January 16, 2025
6:30pm
In person at The Kitchen at Westbeth and Livestreamed at The Kitchen ON AIR
As part of thir current exhibition, Lines of Distribution, on view at The Kitchen at Westbeth, The Kitchen partners with Electronic Arts Intermix (EAI) to present a screening of Two Moon July (1986)—a made-for-television “arts and entertainment special” directed by Tom Bowes and produced for The Kitchen by Carlota Schoolman. Lines of Distribution examines a subset of The Kitchen’s programmatic initiatives from the 1970s and 1980s—including television productions—that extended beyond the institution’s New York space to distribute the art forms it supported throughout the United States and abroad.
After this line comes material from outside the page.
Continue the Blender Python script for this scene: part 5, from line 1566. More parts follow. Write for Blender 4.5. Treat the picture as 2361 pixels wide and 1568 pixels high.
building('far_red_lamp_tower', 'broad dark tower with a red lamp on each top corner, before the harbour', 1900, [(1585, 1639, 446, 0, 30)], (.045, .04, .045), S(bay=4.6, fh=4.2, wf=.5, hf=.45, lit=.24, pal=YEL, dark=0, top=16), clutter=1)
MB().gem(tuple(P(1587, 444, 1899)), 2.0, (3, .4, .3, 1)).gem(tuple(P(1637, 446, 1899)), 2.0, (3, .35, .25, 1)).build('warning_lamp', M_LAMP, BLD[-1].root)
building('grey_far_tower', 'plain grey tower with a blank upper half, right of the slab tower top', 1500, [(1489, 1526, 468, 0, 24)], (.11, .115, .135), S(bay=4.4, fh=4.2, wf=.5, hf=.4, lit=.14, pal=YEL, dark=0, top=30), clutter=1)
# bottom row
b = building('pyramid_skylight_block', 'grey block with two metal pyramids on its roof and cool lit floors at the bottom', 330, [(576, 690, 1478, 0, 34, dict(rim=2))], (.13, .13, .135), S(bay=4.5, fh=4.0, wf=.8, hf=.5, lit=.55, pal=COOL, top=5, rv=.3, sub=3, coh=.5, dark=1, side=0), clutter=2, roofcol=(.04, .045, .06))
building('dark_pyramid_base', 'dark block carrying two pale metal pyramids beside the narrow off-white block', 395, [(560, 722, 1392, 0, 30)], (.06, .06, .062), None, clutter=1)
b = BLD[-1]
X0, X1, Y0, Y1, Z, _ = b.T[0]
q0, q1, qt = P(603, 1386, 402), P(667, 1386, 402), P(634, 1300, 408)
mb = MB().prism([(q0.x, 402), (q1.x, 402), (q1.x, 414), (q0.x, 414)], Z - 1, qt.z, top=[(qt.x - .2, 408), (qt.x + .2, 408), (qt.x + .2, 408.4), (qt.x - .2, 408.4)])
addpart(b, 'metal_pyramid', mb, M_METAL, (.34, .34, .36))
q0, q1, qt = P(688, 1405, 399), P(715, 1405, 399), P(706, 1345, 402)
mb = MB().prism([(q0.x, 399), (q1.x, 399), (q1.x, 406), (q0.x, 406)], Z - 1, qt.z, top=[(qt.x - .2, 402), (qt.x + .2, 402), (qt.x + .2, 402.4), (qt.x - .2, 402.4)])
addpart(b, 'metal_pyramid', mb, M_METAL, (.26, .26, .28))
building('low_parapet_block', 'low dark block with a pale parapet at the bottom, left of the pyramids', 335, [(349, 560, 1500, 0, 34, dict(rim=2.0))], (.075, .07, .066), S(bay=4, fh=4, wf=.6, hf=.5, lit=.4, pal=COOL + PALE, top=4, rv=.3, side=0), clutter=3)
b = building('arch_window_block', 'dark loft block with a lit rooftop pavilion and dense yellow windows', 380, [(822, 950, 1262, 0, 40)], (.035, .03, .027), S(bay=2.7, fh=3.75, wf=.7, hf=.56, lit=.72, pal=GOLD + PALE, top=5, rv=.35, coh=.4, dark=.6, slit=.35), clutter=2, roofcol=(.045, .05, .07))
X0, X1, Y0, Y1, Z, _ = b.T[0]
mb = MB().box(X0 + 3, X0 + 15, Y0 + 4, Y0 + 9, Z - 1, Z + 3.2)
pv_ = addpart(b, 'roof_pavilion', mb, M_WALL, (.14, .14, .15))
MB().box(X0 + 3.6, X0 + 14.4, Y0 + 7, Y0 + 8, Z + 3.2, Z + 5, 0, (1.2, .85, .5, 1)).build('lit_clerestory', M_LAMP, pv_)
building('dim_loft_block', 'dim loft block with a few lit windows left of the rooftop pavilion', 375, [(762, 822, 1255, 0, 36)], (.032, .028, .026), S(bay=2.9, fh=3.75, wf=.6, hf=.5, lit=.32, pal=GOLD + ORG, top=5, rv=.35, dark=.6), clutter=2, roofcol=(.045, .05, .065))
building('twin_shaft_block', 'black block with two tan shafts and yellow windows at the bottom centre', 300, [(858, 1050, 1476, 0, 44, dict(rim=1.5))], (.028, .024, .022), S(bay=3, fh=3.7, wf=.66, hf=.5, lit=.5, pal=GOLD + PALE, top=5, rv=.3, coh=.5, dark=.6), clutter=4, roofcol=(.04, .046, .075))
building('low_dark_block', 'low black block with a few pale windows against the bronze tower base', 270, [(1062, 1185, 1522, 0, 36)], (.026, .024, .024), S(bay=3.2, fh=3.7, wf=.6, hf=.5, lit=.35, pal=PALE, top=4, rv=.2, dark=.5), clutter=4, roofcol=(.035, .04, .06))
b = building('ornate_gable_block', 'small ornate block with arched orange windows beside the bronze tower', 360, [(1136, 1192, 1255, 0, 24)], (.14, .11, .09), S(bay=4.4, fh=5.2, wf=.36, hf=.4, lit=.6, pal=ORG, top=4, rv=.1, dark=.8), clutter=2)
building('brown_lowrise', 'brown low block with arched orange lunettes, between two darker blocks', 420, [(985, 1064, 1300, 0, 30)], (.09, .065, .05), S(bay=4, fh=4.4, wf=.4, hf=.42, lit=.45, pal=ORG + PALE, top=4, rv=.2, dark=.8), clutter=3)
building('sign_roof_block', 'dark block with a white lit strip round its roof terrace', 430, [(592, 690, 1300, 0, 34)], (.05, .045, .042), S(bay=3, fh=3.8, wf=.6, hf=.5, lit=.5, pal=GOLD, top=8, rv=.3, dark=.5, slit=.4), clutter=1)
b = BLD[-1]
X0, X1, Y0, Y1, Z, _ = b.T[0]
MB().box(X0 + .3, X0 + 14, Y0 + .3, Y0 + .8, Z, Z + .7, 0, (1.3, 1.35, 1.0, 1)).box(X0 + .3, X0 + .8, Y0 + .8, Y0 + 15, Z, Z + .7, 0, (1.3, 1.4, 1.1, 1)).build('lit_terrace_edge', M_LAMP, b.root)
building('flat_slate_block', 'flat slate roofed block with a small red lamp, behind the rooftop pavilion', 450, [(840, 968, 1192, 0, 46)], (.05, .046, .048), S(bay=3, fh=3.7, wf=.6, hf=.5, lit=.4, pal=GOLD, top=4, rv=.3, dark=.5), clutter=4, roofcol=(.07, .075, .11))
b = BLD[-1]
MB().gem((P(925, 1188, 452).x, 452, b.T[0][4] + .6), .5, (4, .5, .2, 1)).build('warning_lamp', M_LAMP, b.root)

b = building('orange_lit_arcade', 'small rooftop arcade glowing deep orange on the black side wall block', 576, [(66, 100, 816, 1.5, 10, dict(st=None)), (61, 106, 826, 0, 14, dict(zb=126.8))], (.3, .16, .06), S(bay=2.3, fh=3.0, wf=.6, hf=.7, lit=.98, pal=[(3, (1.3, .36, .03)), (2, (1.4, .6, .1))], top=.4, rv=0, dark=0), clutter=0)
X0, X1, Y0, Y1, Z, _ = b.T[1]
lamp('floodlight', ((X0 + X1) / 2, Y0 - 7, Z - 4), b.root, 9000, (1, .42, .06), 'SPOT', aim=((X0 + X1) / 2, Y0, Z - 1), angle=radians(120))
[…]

The exhibition features a section of archival materials related to Two Moon July, alongside a new video work by artist Wong Kit Yi, which draws inspiration from the television special.
This public program marks a collaboration between two organizations with longstanding investments in artists’ television. It combines a screening of Two Moon July with a panel discussion on the broader field of artistic experiments with broadcast platforms in the 1980s, featuring artists Judith Barry and Kit Fitzgerald, along with writer and musician Johanna Fateman. The event celebrates the life and practice of Tom Bowes (1948–2024), who was on staff at The Kitchen for over five years before directing Two Moon July.
Two Moon July documents a dramatized day-in-the-life of The Kitchen, portraying the institution’s signature range of activities spanning video, music, dance, performance, and film in a style that merges aspects of a variety show and a documentary. The special is one of several artworks The Kitchen produced for broadcast in the 1980s, during a time when various art centers were experimenting with television as a mode of distribution that could present avant-garde art to wider audiences nationally and internationally.
Following a screening of the work, Barry and Fitzgerald will reflect on their respective engagements with television during this era. Examples discussed will include Barry’s 1989 essay “This is Not a Paradox,” which explores how video artists worked with broadcast media throughout the decade, and Fitzgerald’s works of video art that circulated over the airwaves, such as Olympic Fragments (made with John Sanborn, 1980), an excerpt of which appears in Two Moon July. In conversation with Fateman, the artists take up questions about the possibilities—and pitfalls—of television as a platform for artistic expression in the 1980s, while also considering the evolving relationship between art and mass media into the present day.